Malgré leur départ, les services de renseignement français restent attentifs à ce qu’il se passe dans leur ancienne base. « Nous savions que les Russes saisiraient toute opportunité pour nous attaquer », certifie une source militaire. L’armée française explique donc qu’un drone a continué à surveiller le site. Les images qu’elle a fourni à plusieurs médias, dont Jeune Afrique, auraient été enregistrées par cet appareil les 20 et 21 avril.

Des hommes de type caucasien

 

Selon l’armée française, en fin de journée du 20 avril, le drone observe des soldats maliens et une dizaine d’individus – « de type caucasien, appartenant très probablement au groupe Wagner », selon Paris – s’installer dans la base de Gossi.

Le lendemain, le 21 avril, peu avant 10 h du matin, un petit groupe d’individus (toujours de « type caucasien », assure l’armée française) est à nouveau filmé, cette fois à environ 4 kilomètres à l’est du camp de Gossi. Sur les deux vidéos fournies par l’armée française, on voit certains d’entre eux recouvrir de sable, à l’aide de pelles, une dizaine de corps. Tout autour, d’autres personnes filment ou prennent des vidéos. D’après les Français, ces corps pourraient provenir de l’opération menée le 19 avril par les Fama et Wagner à Hombori, à 90 kilomètres au sud de Gossi.

Un étrange compte Twitter

À la mi-journée, un compte Twitter, celui d’un dénommé Dia Diarra, publie des photos – puis une courte vidéo – de corps noirs recouverts de sable et accuse l’armée française d’avoir laissé un charnier derrière elle à Gossi. « C’est ce que les Français ont laissé derrière eux quand ils ont quitté la base à Gossi. Ce sont des extraits d’une vidéo qui a été prise après leur départ ! On peut pas garder le silence sur ça ! », écrit-il.

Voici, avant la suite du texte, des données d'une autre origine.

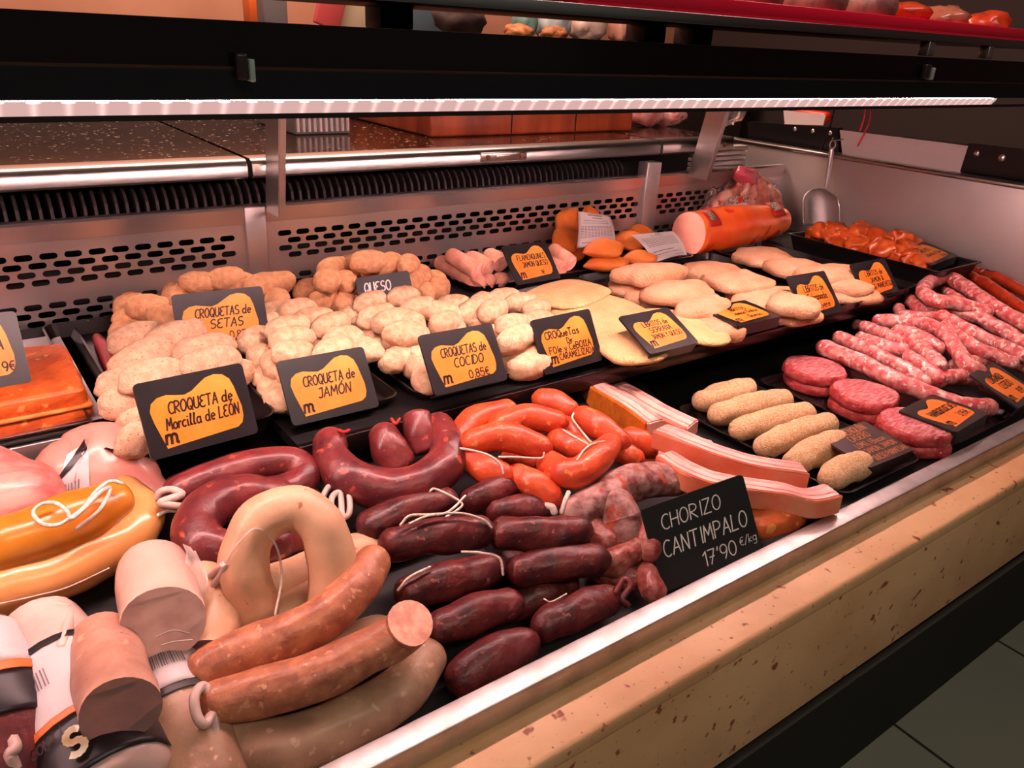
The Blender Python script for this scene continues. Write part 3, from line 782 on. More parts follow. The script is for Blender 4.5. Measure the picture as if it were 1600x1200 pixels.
# ================================================================== ham rolls
ROLL = mat('ham_roll_breaded', (226, 160, 138), (208, 136, 116), 40, rough=.75, bump=.3, bscale=240, spec=.25)
ROLLIN = mat('ham_roll_inside', (206, 120, 108), (232, 170, 150), 60, rough=.6)
gr = 'ham rolls in the rear tray'
def roll(label, a, c, h0, h1, r=.0165, seed=0):
    pa, pc = U(*a, h0), U(*c, h1)
    pc.y = max(pc.y, 1.20); 
    b = tube_bm([pa, pa.lerp(pc, .5), pc], [r * .92, r, r * 1.0], 18, 4, ('round', 'cut'), .004, 40, seed)
    return tag(mesh_obj('ham_roll', b, [ROLL, ROLLIN]), label, 'ham roll', gr)
roll('leftmost pink breaded ham roll, lying alone at the tray edge', (690, 412), (742, 438), .03, .022, .017, 1)
roll('upper pink ham roll second from left, hollow end facing out', (708, 402), (762, 430), .056, .042, .018, 2)
roll('upper pink ham roll third from left, with open spiral end', (738, 404), (786, 430), .056, .044, .017, 3)
roll('pink ham roll partly behind the Flamenquines card, upper right', (768, 400), (800, 420), .058, .05, .017, 4)
roll('short ham roll low at front, under the second roll', (748, 440), (757, 449), .022, .018, .015, 5)
roll('short ham roll low at front, between two others', (765, 438), (776, 448), .022, .018, .0145, 6)
roll('short ham roll low at front, touching the Flamenquines card', (785, 436), (795, 445), .022, .018, .015, 7)
roll('pink ham roll right of the Flamenquines card, nearer the card', (858, 398), (880, 424), .03, .02, .0165, 8)
roll('pink ham roll right of the Flamenquines card, farther from it', (868, 392), (895, 414), .045, .03, .017, 9)

# ================================================================== orange turnovers and their recipe slips
TURN = mat('orange_pastry', (196, 94, 28), (216, 124, 48), 14, rough=.6, bump=.4, bscale=70, spots=((176, 78, 22), 26, .62))
def turnover(label, px, h, L, W, T, M, seed):
    b = blob_bm(L, W, T, 4, .08, 2.5, seed)
    for v in b.verts:
        k = 1 - .8 * min(1, abs(v.co.x / L)) ** 1.8; v.co.y *= k
        v.co.z *= (1 - .6 * abs(v.co.x / L) ** 2) * (1 - .35 * max(0, -v.co.y / W))
    b.transform(Tr(U(px[0], px[1], h)) @ M)
    return tag(mesh_obj('pastry_turnover', b, TURN), label, 'turnover', 'orange pastry turnovers')
D = math.radians
turnover('orange turnover standing upright behind the tall recipe slip', (888, 352), .075, .058, .035, .017, Rz(.15) @ Rx(D(62)) @ Rz(D(38)), 1)
turnover('orange turnover leaning left, second one down beside tall recipe slip', (885, 376), .055, .055, .033, .017, Rz(.1) @ Rx(D(35)) @ Rz(D(18)), 2)
turnover('orange turnover lowest at left, beneath the leaning ones', (890, 396), .028, .055, .032, .017, Rz(.1) @ Rx(D(12)), 3)
turnover('bright orange turnover lying on top in front of tall recipe slip', (944, 389), .055, .060, .036, .020, Rz(.05) @ Rx(D(10)), 4)
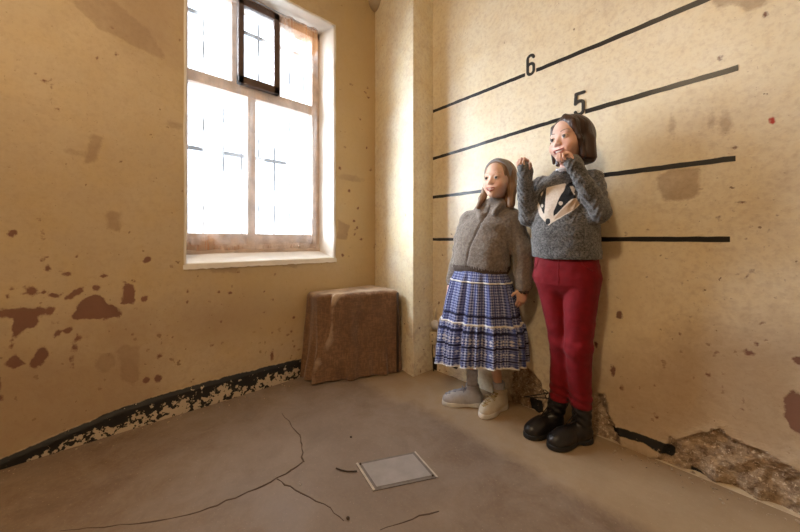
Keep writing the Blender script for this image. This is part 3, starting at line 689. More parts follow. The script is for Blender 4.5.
# ------------------------------------------------------------------ floor access cover
M['coverplate'] = simple('grey_cover_plate', (.40, .385, .40), .5, .12, 14, bmp=.2, bscale=50)
M['coverrim'] = simple('dull_rim', (.21, .19, .185), .6, .2, 30); M['brightrim'] = simple('bright_rim', (.62, .58, .53), .35, .15, 30, metal=.4)
A, B_, C_, D_ = [Vector((*on_floor(*p), 0)) for p in ((355.8, 464.2), (415.5, 452.2), (438, 477.5), (373, 491.4))]
cc = (A+B_+C_+D_)/4; hatch = empty('floor_access_cover', (cc.x, cc.y, 0)); tag(hatch, 'small grey metal access cover set in the concrete floor', 'floor cover')
def quadslab(name, q, z0, z1, m, par):
    bm = bmesh.new(); lo = [bm.verts.new((p.x-cc.x, p.y-cc.y, z0)) for p in q]; hi = [bm.verts.new((p.x-cc.x, p.y-cc.y, z1)) for p in q]
    bm.faces.new(lo[::-1]); bm.faces.new(hi)
    for k in range(4): bm.faces.new((lo[k], lo[(k+1) % 4], hi[(k+1) % 4], hi[k]))
    return bm_obj(name, bm, m, par)
quadslab('frame', (A, B_, C_, D_), -.01, .0020, M['coverrim'], hatch)
def inset(q, a): c0 = sum(q, Vector())/4; return [c0+(p-c0)*a for p in q]
quadslab('cover', inset((A, B_, C_, D_), .85), -.008, .0042, M['coverplate'], hatch)
def side(p, q, w, z): 
    d = (q-p).normalized(); nrm_ = Vector((-d.y, d.x, 0)); nrm_ = nrm_ if (cc-p).dot(nrm_) > 0 else -nrm_
    return quadslab('rim', (p, q, q+nrm_*w, p+nrm_*w), -.005, z, M['brightrim'], hatch)
side(A, D_, .009, .0038); side(B_, C_, .007, .0038)
for s in ((A, .12), (C_, .12)):
    p = s[0]+(cc-s[0])*s[1]; bm = bmesh.new(); bmesh.ops.create_cone(bm, cap_ends=True, segments=12, radius1=.004, radius2=.003, depth=.004, matrix=Matrix.Translation((p.x-cc.x, p.y-cc.y, .005))); bm_obj('screw', bm, M['board'], hatch)
w_ = [on_floor(*p) for p in ((336, 469), (341, 471), (347, 472.3), (353, 472.3), (357, 472))]
tag(tube_obj('wire', [(x, y, .0035) for x, y in w_], .0028, M['board']), 'short dark bit of wire on the floor left of the metal access cover', 'wire')
# pebbles / grit of the floor
gr = bmesh.new(); r = random.Random(8); M['grit'] = simple('plaster_crumbs', (.50, .40, .29), .9, .3, 60)
for k in range(150):
    if k < 110: x = r.uniform(1.05, 1.9); y = -abs(r.gauss(0, .05))-.008
    else: x = XL+abs(r.gauss(0, .05))+.012; y = r.uniform(-2.2, -.85)
    s = r.uniform(.0015, .006); mt = Matrix.Translation((x, y, s*.35)) @ Matrix.Rotation(r.random()*6, 4, 'Z') @ Matrix.Diagonal((s, s*r.uniform(.5, 1), s*.7, 1)); bmesh.ops.create_icosphere(gr, subdivisions=1, radius=1, matrix=mt)
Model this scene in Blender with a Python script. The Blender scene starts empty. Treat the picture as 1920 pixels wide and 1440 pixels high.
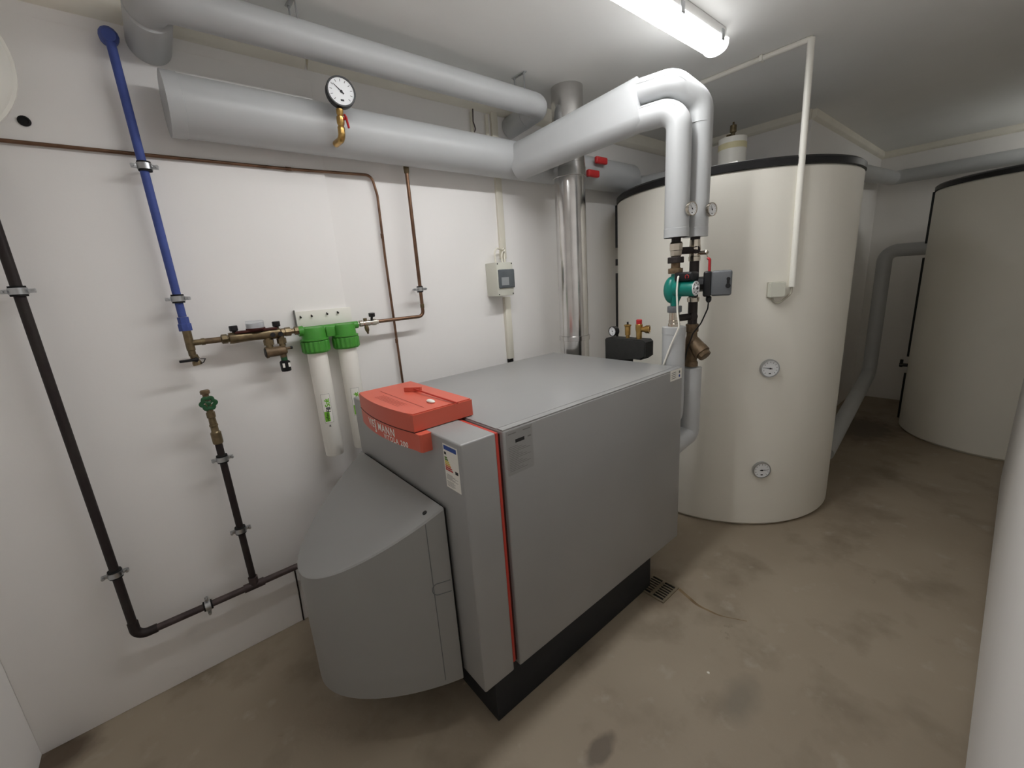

Selon l’état-major français, le profil de Dia Diarra, qui se présente comme un « ancien militaire » et « patriote malien », « est très probablement un faux compte créé par Wagner » en reprenant la photo de profil d’un Colombien inscrit sur le réseau social russe Vkontakte en 2021. La dite photo a depuis été changée et remplacée par un portrait d’Assimi Goïta, le président de la transition malienne. Pour les militaires français, il n’y a aucun doute : les images publiées par ce compte proviennent directement des individus filmés quelques heures plus tôt en train de recouvrir des corps.

Guerre informationnelle

Très vite, les responsables français décident de riposter à ce qu’ils qualifient de « grossière manœuvre de désinformation ». Pas question, pour eux, de laisser des fake news prospérer sur les réseaux sociaux maliens, sur lesquels le sentiment anti-français est déjà largement répandu. Ils décident donc de transmettre, dès le soir-même, les images à quelques médias.

Comme le ministère des Armées l’avait annoncé fin 2021, la France assume désormais ouvertement de lutter contre Wagner dans le domaine informationnel. L’épisode de Gossi est un premier aperçu concret de cette guerre d’influence sur le continent. D’autres pourraient suivre. « Nous allons transférer nos emprises de Ménaka, puis de Gao, d’ici le mois d’août. Nous y serons aussi extrêmement vigilants », conclut une source militaire.